[Scenes as source code]
>>>
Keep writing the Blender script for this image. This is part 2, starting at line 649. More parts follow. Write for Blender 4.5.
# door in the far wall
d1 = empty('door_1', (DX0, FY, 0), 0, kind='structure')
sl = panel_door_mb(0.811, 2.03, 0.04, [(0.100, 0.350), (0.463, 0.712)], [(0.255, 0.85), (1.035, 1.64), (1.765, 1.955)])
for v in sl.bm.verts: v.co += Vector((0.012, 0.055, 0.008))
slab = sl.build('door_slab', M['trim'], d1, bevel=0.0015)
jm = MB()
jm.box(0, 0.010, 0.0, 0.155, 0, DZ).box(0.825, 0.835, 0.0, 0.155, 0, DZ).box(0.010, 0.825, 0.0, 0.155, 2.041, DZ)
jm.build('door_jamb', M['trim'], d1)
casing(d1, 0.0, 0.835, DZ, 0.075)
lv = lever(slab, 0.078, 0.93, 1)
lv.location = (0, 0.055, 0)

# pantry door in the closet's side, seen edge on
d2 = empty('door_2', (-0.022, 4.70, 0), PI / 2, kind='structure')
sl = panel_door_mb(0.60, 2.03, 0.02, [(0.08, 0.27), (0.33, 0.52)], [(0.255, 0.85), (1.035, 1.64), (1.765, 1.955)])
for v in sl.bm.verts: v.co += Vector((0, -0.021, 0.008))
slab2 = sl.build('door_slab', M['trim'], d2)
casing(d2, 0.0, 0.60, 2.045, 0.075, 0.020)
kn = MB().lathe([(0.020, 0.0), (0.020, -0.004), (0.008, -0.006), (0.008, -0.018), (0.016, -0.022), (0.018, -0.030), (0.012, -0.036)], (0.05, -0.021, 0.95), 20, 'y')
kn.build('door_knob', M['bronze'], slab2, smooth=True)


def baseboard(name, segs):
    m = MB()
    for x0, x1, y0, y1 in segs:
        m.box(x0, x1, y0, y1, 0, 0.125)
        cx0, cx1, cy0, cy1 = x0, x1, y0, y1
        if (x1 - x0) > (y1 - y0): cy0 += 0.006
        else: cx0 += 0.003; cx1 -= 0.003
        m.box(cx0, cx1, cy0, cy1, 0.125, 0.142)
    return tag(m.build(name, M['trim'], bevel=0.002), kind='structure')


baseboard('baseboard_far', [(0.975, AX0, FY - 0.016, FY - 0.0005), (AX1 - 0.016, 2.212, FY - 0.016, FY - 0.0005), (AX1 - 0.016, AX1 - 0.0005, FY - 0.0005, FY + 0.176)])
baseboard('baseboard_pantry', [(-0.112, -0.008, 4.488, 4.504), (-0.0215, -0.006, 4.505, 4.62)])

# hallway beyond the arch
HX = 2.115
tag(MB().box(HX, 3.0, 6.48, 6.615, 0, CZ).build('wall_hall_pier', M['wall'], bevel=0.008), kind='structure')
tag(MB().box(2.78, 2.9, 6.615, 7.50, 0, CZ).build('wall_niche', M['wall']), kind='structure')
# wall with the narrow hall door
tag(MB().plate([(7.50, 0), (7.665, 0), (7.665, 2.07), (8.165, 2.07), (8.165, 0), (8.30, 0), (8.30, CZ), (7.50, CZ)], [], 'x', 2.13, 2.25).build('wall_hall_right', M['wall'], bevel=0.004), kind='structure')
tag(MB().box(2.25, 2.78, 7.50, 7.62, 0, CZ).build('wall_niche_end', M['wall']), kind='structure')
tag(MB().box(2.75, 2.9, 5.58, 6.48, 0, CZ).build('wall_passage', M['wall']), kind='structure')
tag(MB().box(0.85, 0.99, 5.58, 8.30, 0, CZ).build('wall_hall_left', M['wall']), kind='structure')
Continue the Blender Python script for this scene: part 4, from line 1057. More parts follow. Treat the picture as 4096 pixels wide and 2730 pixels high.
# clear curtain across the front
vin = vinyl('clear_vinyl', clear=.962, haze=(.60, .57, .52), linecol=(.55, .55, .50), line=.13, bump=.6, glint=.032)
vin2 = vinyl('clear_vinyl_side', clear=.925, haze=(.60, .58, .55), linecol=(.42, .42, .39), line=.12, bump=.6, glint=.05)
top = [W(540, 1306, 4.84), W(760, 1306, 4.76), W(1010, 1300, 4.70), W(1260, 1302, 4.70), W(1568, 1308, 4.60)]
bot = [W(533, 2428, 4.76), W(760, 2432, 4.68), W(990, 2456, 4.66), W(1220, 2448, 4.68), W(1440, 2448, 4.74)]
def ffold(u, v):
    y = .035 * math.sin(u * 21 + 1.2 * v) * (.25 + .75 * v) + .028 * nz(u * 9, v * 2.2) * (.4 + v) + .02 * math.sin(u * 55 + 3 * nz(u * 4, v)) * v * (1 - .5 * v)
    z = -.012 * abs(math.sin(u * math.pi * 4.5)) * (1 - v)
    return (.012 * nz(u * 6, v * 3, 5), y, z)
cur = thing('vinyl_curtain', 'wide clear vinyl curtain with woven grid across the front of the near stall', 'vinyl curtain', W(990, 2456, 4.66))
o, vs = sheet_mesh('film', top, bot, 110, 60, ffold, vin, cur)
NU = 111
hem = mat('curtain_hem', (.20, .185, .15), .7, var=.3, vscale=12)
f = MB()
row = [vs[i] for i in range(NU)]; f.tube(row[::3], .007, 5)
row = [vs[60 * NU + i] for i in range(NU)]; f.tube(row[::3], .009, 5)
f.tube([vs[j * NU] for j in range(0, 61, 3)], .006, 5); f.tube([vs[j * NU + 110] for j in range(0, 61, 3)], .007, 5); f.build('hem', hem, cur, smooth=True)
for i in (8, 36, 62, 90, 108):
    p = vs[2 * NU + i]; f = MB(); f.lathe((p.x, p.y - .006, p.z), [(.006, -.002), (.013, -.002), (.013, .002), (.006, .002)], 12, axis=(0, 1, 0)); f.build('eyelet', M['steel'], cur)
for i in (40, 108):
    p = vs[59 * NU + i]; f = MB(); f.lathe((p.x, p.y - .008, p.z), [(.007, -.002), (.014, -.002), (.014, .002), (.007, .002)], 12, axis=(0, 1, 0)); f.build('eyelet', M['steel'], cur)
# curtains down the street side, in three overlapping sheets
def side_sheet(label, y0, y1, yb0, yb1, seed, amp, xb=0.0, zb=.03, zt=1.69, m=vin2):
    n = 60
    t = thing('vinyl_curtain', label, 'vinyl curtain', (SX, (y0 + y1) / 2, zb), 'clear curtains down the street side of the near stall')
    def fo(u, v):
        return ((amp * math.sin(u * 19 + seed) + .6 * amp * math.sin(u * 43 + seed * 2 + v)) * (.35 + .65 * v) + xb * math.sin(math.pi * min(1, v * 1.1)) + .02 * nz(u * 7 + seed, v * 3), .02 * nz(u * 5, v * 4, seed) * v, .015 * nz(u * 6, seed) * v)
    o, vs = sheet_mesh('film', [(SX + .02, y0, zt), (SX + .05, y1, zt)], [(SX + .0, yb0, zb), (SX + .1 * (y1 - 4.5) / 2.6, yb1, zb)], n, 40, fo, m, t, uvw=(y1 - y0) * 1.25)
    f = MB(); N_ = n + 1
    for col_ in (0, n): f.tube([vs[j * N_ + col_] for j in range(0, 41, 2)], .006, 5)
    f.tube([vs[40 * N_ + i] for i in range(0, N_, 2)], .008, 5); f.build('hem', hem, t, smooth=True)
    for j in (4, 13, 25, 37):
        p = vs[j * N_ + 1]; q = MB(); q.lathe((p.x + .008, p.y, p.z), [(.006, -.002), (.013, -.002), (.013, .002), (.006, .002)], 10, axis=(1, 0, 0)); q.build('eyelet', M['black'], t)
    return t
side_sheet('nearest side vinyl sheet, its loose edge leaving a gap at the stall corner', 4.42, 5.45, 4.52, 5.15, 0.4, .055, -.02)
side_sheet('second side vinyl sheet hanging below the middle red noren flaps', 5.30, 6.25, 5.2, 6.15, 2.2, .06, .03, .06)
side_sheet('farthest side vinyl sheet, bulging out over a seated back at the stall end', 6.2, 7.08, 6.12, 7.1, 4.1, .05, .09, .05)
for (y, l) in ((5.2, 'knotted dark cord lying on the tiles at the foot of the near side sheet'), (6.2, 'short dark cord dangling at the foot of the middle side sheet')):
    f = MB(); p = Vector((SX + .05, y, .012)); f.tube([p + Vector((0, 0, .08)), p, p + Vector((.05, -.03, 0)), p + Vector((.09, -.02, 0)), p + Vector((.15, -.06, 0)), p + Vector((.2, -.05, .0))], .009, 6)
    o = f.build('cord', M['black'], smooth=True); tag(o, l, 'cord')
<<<
The required output is the exact run of lines from the beginning of the listing above to the line that contains "lv.location = (0, 0.055, 0)", inclusive of both.

Keep writing the Blender script for this image. This is part 2, starting at line 649. More parts follow. Write for Blender 4.5.
# door in the far wall
d1 = empty('door_1', (DX0, FY, 0), 0, kind='structure')
sl = panel_door_mb(0.811, 2.03, 0.04, [(0.100, 0.350), (0.463, 0.712)], [(0.255, 0.85), (1.035, 1.64), (1.765, 1.955)])
for v in sl.bm.verts: v.co += Vector((0.012, 0.055, 0.008))
slab = sl.build('door_slab', M['trim'], d1, bevel=0.0015)
jm = MB()
jm.box(0, 0.010, 0.0, 0.155, 0, DZ).box(0.825, 0.835, 0.0, 0.155, 0, DZ).box(0.010, 0.825, 0.0, 0.155, 2.041, DZ)
jm.build('door_jamb', M['trim'], d1)
casing(d1, 0.0, 0.835, DZ, 0.075)
lv = lever(slab, 0.078, 0.93, 1)
lv.location = (0, 0.055, 0)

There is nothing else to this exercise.